[WHAT THIS TASK INVOLVES]
All of the data below should be written out exactly.

'''

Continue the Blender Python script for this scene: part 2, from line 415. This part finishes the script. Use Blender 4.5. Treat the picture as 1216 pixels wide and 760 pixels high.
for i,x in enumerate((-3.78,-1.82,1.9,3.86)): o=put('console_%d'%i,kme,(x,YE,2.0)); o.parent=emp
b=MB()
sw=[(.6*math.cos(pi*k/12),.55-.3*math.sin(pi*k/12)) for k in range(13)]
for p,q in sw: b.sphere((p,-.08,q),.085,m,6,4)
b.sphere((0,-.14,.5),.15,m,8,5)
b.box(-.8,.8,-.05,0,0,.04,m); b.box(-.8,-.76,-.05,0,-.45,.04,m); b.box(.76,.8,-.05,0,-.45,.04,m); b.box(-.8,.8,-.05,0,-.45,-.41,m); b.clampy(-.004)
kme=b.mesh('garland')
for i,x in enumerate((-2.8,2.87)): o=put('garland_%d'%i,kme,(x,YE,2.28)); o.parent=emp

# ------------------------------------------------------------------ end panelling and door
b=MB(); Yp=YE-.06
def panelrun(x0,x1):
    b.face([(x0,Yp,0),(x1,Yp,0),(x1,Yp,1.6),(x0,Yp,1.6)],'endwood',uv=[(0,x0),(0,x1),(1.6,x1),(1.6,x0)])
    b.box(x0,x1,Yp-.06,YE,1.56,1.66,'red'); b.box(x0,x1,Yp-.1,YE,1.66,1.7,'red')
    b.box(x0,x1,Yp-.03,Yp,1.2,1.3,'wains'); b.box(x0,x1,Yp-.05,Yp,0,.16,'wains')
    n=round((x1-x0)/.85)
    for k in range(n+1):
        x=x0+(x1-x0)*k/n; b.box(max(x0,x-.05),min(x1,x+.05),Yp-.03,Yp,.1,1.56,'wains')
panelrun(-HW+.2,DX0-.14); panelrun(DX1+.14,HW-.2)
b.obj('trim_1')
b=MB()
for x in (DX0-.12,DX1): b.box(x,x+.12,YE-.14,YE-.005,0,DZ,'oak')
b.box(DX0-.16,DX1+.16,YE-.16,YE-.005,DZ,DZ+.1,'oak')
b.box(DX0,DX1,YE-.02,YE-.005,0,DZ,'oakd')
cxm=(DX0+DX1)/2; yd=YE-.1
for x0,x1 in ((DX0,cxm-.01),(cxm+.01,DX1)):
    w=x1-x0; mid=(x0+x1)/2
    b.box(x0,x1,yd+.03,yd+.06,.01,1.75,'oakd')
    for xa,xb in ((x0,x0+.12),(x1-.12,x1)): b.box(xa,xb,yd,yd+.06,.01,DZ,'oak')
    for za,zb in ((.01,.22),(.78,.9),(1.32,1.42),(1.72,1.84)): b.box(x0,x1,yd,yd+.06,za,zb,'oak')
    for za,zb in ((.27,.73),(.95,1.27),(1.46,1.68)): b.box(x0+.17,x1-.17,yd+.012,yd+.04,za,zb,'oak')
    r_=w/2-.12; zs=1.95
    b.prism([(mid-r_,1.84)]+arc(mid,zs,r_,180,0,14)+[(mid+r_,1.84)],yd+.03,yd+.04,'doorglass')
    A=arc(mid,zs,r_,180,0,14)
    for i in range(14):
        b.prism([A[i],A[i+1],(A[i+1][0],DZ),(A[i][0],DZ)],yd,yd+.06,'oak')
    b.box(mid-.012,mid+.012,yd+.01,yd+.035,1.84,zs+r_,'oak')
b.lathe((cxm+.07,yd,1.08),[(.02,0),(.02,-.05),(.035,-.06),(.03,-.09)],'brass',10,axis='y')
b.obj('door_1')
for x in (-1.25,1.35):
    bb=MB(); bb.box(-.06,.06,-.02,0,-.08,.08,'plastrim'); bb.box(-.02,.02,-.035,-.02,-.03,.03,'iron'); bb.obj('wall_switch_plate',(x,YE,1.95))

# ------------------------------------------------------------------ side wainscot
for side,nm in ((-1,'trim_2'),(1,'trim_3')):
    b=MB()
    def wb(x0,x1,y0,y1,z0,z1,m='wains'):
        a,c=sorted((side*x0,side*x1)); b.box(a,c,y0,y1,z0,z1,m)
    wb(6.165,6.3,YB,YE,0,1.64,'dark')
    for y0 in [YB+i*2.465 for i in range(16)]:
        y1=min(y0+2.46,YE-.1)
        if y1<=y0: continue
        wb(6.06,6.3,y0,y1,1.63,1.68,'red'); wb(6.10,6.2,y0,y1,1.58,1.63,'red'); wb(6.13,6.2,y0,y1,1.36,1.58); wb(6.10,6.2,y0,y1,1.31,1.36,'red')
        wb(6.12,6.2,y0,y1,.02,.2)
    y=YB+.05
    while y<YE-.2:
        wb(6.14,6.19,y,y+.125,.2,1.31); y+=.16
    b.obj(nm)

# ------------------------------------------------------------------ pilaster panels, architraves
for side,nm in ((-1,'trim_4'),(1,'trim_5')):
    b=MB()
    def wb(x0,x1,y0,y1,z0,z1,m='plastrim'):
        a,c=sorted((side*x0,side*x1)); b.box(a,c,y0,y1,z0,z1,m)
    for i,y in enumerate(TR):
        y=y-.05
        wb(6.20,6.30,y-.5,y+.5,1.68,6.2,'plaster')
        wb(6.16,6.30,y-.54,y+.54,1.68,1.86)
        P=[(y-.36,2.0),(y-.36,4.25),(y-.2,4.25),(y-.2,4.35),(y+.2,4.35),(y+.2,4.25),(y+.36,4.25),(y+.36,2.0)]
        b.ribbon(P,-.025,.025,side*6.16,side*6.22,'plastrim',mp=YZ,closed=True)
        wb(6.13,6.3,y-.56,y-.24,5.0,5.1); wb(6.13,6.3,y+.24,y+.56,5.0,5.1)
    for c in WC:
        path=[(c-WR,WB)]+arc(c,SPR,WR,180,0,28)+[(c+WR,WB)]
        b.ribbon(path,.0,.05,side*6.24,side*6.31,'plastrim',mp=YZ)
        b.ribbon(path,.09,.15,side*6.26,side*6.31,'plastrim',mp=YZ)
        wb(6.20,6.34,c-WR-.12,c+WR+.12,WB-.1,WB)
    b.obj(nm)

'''

[THE COMPLETED TASK]
Continue the Blender Python script for this scene: part 2, from line 415. This part finishes the script. Use Blender 4.5. Treat the picture as 1216 pixels wide and 760 pixels high.
for i,x in enumerate((-3.78,-1.82,1.9,3.86)): o=put('console_%d'%i,kme,(x,YE,2.0)); o.parent=emp
b=MB()
sw=[(.6*math.cos(pi*k/12),.55-.3*math.sin(pi*k/12)) for k in range(13)]
for p,q in sw: b.sphere((p,-.08,q),.085,m,6,4)
b.sphere((0,-.14,.5),.15,m,8,5)
b.box(-.8,.8,-.05,0,0,.04,m); b.box(-.8,-.76,-.05,0,-.45,.04,m); b.box(.76,.8,-.05,0,-.45,.04,m); b.box(-.8,.8,-.05,0,-.45,-.41,m); b.clampy(-.004)
kme=b.mesh('garland')
for i,x in enumerate((-2.8,2.87)): o=put('garland_%d'%i,kme,(x,YE,2.28)); o.parent=emp

# ------------------------------------------------------------------ end panelling and door
b=MB(); Yp=YE-.06
def panelrun(x0,x1):
    b.face([(x0,Yp,0),(x1,Yp,0),(x1,Yp,1.6),(x0,Yp,1.6)],'endwood',uv=[(0,x0),(0,x1),(1.6,x1),(1.6,x0)])
    b.box(x0,x1,Yp-.06,YE,1.56,1.66,'red'); b.box(x0,x1,Yp-.1,YE,1.66,1.7,'red')
    b.box(x0,x1,Yp-.03,Yp,1.2,1.3,'wains'); b.box(x0,x1,Yp-.05,Yp,0,.16,'wains')
    n=round((x1-x0)/.85)
    for k in range(n+1):
        x=x0+(x1-x0)*k/n; b.box(max(x0,x-.05),min(x1,x+.05),Yp-.03,Yp,.1,1.56,'wains')
panelrun(-HW+.2,DX0-.14); panelrun(DX1+.14,HW-.2)
b.obj('trim_1')
b=MB()
for x in (DX0-.12,DX1): b.box(x,x+.12,YE-.14,YE-.005,0,DZ,'oak')
b.box(DX0-.16,DX1+.16,YE-.16,YE-.005,DZ,DZ+.1,'oak')
b.box(DX0,DX1,YE-.02,YE-.005,0,DZ,'oakd')
cxm=(DX0+DX1)/2; yd=YE-.1
for x0,x1 in ((DX0,cxm-.01),(cxm+.01,DX1)):
    w=x1-x0; mid=(x0+x1)/2
    b.box(x0,x1,yd+.03,yd+.06,.01,1.75,'oakd')
    for xa,xb in ((x0,x0+.12),(x1-.12,x1)): b.box(xa,xb,yd,yd+.06,.01,DZ,'oak')
    for za,zb in ((.01,.22),(.78,.9),(1.32,1.42),(1.72,1.84)): b.box(x0,x1,yd,yd+.06,za,zb,'oak')
    for za,zb in ((.27,.73),(.95,1.27),(1.46,1.68)): b.box(x0+.17,x1-.17,yd+.012,yd+.04,za,zb,'oak')
    r_=w/2-.12; zs=1.95
    b.prism([(mid-r_,1.84)]+arc(mid,zs,r_,180,0,14)+[(mid+r_,1.84)],yd+.03,yd+.04,'doorglass')
    A=arc(mid,zs,r_,180,0,14)
    for i in range(14):
        b.prism([A[i],A[i+1],(A[i+1][0],DZ),(A[i][0],DZ)],yd,yd+.06,'oak')
    b.box(mid-.012,mid+.012,yd+.01,yd+.035,1.84,zs+r_,'oak')
b.lathe((cxm+.07,yd,1.08),[(.02,0),(.02,-.05),(.035,-.06),(.03,-.09)],'brass',10,axis='y')
b.obj('door_1')
for x in (-1.25,1.35):
    bb=MB(); bb.box(-.06,.06,-.02,0,-.08,.08,'plastrim'); bb.box(-.02,.02,-.035,-.02,-.03,.03,'iron'); bb.obj('wall_switch_plate',(x,YE,1.95))

# ------------------------------------------------------------------ side wainscot
for side,nm in ((-1,'trim_2'),(1,'trim_3')):
    b=MB()
    def wb(x0,x1,y0,y1,z0,z1,m='wains'):
        a,c=sorted((side*x0,side*x1)); b.box(a,c,y0,y1,z0,z1,m)
    wb(6.165,6.3,YB,YE,0,1.64,'dark')
    for y0 in [YB+i*2.465 for i in range(16)]:
        y1=min(y0+2.46,YE-.1)
        if y1<=y0: continue
        wb(6.06,6.3,y0,y1,1.63,1.68,'red'); wb(6.10,6.2,y0,y1,1.58,1.63,'red'); wb(6.13,6.2,y0,y1,1.36,1.58); wb(6.10,6.2,y0,y1,1.31,1.36,'red')
        wb(6.12,6.2,y0,y1,.02,.2)
    y=YB+.05
    while y<YE-.2:
        wb(6.14,6.19,y,y+.125,.2,1.31); y+=.16
    b.obj(nm)

# ------------------------------------------------------------------ pilaster panels, architraves
for side,nm in ((-1,'trim_4'),(1,'trim_5')):
    b=MB()
    def wb(x0,x1,y0,y1,z0,z1,m='plastrim'):
        a,c=sorted((side*x0,side*x1)); b.box(a,c,y0,y1,z0,z1,m)
    for i,y in enumerate(TR):
        y=y-.05
        wb(6.20,6.30,y-.5,y+.5,1.68,6.2,'plaster')
        wb(6.16,6.30,y-.54,y+.54,1.68,1.86)
        P=[(y-.36,2.0),(y-.36,4.25),(y-.2,4.25),(y-.2,4.35),(y+.2,4.35),(y+.2,4.25),(y+.36,4.25),(y+.36,2.0)]
        b.ribbon(P,-.025,.025,side*6.16,side*6.22,'plastrim',mp=YZ,closed=True)
        wb(6.13,6.3,y-.56,y-.24,5.0,5.1); wb(6.13,6.3,y+.24,y+.56,5.0,5.1)
    for c in WC:
        path=[(c-WR,WB)]+arc(c,SPR,WR,180,0,28)+[(c+WR,WB)]
        b.ribbon(path,.0,.05,side*6.24,side*6.31,'plastrim',mp=YZ)
        b.ribbon(path,.09,.15,side*6.26,side*6.31,'plastrim',mp=YZ)
        wb(6.20,6.34,c-WR-.12,c+WR+.12,WB-.1,WB)
    b.obj(nm)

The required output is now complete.